Sí, señores, ser un
detective privado y destilar cierta honradez tiene sus inconvenientes. Hay que
moverse en un mundo en el que la mentira y los dobles sentidos son tan
pegajosos como un arma debajo de la axila. A menudo, muchos cogerían el
sombrero y se marcharían, sin embargo, Philip Marlowe insiste e insiste hasta
que se hace insoportable. Ya saben, un sabueso de aquellos que no sueltan la
presa hasta que deja de moverse. Eso no lo hace nada especial. Lo que le
distingue realmente es que suele acertar y no es muy creíble que sólo cobre
diez dólares al día y que, aún así, lleve trajes caros. Claro que cuando las
cosas se narran en primera persona, es difícil ver al tipo que te las cuenta.
Esto es un galimatías. Todo empieza porque a Marlowe se le ocurre escribir y
poner negro sobre blanco uno de sus casos y lo envía a una editorial para ver
si hay suerte y puede completar sus exiguos ingresos. Ya que es detective, la
encargada de la editorial le encarga un caso de desaparición. Se trata de
encontrar a la mujer del editor jefe y propietario del negocio. De momento, ya
es raro que una adjunta a la dirección de una editorial que supura por los
cuatro costados que está teniendo una aventura con el jefe encargue a un
detective privado que encuentre a la esposa…no sé, esto huele mal. Tanto que no
va a haber tiempo para que el agua turbia se vaya por el sumidero.
El trabajo de
detective, entre otras cosas, consiste en recibir golpes en la mano, husmear
por puertas entreabiertas, sentarse, levantarse, conducir un coche, vérselas
con un policía de mano larga y que no tiene ningún problema en demostrarlo. Y
todo eso se siente en primera persona, así que ustedes, como inocentes
espectadores deseosos de misterio, lo van a probar de sopetón. Al fin y al
cabo, el director y actor Robert Montgomery trató de llevar hasta las últimas
consecuencias la narración en primera persona de las novelas de Raymond
Chandler y, prácticamente, toda la película está realizada en plano subjetivo,
es decir, la cámara ve lo que ve el protagonista. Sólo sabemos de su aspecto
cuando se mira al espejo y en unos pequeños interludios en los que habla
directamente a la cámara para centrar la trama. Al fin y al cabo, aspira a
convertirse en novelista y, de vez en cuando, hay que aclarar algunos hechos.
El ejercicio de virtuosismo es muy meritorio, con planos de una enorme
complicación porque, como bien se sabe, hoy en día esa forma de contar una
historia no conllevaría ningún problema, pero en el año 1946 los equipos eran
pesados y grandes, se necesitaba un reajuste fotográfico instantáneo si se
movía el plano y los movimientos de los actores debían ser medidos sin dejar de
ser naturales.
Así que yo que ustedes me ponía cómodo.

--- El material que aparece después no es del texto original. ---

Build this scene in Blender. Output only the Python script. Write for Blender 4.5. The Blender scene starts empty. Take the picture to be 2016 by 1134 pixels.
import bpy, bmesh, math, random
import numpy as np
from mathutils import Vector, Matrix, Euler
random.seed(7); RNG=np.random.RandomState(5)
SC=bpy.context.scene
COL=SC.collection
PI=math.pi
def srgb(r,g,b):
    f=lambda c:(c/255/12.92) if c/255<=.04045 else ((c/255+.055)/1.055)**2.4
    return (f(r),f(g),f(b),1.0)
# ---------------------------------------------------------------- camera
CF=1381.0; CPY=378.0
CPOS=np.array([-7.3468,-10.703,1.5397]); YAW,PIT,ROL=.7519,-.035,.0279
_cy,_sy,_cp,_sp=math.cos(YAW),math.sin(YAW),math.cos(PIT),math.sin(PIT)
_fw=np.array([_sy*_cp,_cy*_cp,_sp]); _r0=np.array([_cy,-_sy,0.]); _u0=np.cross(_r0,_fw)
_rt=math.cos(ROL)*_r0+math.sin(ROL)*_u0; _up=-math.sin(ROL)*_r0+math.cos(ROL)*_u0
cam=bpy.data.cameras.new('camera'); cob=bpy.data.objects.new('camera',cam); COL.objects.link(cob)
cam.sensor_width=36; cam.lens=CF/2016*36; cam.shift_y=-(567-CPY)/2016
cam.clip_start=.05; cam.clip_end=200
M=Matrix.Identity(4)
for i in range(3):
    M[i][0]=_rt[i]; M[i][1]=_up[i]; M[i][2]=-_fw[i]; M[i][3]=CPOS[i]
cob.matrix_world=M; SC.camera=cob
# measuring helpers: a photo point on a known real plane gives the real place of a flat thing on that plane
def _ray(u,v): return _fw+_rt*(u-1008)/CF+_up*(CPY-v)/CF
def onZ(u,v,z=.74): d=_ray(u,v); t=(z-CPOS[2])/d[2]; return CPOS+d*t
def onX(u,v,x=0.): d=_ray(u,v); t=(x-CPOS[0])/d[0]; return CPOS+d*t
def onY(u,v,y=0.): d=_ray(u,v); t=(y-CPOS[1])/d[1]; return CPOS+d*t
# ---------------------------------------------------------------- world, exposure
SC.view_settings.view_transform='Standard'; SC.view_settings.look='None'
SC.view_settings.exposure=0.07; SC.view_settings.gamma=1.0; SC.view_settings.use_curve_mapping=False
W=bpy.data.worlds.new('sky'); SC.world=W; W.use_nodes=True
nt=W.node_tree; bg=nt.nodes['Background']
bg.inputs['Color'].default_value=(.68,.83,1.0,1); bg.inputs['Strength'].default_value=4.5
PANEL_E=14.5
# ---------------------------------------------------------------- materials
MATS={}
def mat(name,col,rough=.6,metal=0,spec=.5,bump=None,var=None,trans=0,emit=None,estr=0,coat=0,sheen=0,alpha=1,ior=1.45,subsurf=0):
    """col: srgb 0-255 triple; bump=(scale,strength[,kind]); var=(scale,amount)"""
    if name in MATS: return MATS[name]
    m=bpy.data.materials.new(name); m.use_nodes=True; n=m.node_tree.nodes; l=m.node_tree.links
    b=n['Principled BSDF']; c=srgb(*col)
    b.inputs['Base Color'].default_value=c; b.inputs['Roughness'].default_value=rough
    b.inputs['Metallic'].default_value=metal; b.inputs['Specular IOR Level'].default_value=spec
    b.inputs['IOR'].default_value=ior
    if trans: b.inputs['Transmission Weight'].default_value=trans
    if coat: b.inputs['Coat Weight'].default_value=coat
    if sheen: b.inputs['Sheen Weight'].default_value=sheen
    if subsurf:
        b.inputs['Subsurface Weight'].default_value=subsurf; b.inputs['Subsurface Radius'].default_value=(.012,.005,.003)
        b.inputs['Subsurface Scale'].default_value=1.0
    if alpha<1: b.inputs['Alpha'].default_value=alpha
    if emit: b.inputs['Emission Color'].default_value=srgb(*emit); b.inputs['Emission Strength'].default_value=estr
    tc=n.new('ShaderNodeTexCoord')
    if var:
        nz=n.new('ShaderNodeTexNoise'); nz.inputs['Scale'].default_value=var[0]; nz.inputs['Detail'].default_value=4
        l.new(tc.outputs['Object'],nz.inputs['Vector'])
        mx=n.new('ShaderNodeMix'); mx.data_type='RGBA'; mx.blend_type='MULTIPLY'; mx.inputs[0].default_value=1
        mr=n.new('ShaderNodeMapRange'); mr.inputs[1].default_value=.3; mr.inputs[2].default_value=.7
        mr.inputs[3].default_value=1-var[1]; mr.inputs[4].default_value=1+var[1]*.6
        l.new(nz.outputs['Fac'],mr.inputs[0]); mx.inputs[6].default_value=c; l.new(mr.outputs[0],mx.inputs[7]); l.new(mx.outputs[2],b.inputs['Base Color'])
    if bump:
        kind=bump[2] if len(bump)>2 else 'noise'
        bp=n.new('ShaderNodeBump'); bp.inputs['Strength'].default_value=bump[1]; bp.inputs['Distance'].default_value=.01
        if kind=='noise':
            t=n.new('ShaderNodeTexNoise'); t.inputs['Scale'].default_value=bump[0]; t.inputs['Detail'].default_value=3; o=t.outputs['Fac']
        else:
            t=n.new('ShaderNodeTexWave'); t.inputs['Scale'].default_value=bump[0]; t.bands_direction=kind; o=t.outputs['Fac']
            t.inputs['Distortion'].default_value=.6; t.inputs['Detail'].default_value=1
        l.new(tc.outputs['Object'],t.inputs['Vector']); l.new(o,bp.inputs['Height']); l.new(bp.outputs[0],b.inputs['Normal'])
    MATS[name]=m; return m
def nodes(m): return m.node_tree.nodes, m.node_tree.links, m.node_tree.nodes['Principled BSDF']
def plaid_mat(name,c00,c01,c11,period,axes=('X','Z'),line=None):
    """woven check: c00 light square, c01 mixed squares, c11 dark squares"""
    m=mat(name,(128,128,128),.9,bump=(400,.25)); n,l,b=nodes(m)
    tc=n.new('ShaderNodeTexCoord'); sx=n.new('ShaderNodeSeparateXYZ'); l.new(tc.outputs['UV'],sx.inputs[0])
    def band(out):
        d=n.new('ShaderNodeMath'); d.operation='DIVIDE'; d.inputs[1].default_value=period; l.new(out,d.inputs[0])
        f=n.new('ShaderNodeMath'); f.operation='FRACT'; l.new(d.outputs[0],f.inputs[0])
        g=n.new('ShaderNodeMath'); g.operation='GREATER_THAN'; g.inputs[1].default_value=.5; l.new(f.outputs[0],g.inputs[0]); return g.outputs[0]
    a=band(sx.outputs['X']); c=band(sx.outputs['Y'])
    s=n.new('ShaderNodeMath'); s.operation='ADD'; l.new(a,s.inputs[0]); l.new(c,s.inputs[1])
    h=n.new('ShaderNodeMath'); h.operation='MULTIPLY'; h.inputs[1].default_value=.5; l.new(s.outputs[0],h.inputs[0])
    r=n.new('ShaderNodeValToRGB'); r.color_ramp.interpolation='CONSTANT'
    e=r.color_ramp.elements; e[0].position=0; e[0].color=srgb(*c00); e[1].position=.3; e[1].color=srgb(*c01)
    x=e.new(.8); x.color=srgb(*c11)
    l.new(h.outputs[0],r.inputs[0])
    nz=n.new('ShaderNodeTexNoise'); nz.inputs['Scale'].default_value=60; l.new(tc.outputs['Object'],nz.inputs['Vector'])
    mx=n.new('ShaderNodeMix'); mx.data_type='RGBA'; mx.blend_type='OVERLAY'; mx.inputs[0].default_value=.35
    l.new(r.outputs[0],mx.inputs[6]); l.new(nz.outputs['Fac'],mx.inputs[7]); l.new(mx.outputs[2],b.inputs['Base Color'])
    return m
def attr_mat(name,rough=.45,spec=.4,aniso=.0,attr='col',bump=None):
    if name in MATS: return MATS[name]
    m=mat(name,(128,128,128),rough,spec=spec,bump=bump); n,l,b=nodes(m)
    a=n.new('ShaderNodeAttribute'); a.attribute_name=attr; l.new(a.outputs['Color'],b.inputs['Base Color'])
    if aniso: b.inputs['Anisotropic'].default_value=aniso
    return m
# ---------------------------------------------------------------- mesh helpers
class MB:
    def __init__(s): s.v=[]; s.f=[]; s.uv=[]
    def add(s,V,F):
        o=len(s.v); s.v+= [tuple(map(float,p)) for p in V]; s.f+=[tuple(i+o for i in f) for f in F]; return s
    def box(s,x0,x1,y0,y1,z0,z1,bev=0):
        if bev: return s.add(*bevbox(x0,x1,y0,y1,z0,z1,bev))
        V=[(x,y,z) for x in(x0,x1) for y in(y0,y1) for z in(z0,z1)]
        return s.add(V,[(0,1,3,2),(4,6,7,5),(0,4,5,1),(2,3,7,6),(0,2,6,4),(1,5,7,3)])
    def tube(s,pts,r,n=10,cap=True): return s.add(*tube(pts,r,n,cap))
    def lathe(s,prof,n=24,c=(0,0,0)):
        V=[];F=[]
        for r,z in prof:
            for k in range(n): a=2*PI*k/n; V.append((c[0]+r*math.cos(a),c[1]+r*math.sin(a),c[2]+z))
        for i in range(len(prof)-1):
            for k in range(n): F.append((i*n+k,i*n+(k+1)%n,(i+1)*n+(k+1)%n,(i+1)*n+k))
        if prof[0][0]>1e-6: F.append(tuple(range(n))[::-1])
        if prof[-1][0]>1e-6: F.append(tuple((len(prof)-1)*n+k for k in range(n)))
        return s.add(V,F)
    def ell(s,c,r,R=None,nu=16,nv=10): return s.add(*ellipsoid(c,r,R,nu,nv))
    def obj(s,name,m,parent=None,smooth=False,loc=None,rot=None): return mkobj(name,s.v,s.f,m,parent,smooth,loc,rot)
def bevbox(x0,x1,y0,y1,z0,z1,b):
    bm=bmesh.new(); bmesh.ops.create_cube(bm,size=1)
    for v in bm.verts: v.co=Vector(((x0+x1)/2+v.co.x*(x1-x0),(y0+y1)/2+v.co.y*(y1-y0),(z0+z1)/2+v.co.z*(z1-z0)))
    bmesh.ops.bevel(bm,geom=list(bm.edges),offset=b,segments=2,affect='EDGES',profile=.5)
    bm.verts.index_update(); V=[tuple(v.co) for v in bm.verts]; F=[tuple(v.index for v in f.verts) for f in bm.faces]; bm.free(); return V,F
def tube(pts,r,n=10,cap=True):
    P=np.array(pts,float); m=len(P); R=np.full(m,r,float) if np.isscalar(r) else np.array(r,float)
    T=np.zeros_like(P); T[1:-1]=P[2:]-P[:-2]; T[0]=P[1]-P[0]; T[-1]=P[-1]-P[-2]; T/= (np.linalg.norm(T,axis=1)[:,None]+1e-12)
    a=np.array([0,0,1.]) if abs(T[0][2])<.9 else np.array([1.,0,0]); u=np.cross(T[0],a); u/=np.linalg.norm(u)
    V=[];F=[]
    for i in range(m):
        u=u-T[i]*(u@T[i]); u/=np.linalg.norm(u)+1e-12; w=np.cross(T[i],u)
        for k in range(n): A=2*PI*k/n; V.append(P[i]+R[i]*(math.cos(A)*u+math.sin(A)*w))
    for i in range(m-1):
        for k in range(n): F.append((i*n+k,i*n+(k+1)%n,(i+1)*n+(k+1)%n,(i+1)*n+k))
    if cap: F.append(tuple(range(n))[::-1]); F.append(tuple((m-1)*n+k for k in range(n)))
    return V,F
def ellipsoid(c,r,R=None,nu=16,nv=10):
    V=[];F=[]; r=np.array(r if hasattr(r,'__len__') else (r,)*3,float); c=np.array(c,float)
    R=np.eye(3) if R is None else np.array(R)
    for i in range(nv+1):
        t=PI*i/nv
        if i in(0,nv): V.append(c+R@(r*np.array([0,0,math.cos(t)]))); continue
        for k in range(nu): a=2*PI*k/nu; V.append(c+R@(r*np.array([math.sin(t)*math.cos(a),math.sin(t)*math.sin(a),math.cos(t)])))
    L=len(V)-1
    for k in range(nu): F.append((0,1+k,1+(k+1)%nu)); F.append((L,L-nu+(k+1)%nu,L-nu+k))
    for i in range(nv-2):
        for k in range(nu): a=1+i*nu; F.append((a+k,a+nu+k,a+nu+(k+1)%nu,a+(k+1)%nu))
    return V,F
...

Esto, que no es muy normal, tiene sus ventajas porque el espectador sabe tanto como Philip Marlowe en cada momento y participa del suspense de una historia negra que, en esta ocasión, te lleva de la mano con paciencia y ganas de explicarse. Preparen su identificación y no olviden el sombrero. Tendrán que resolver el misterio por ustedes mismos.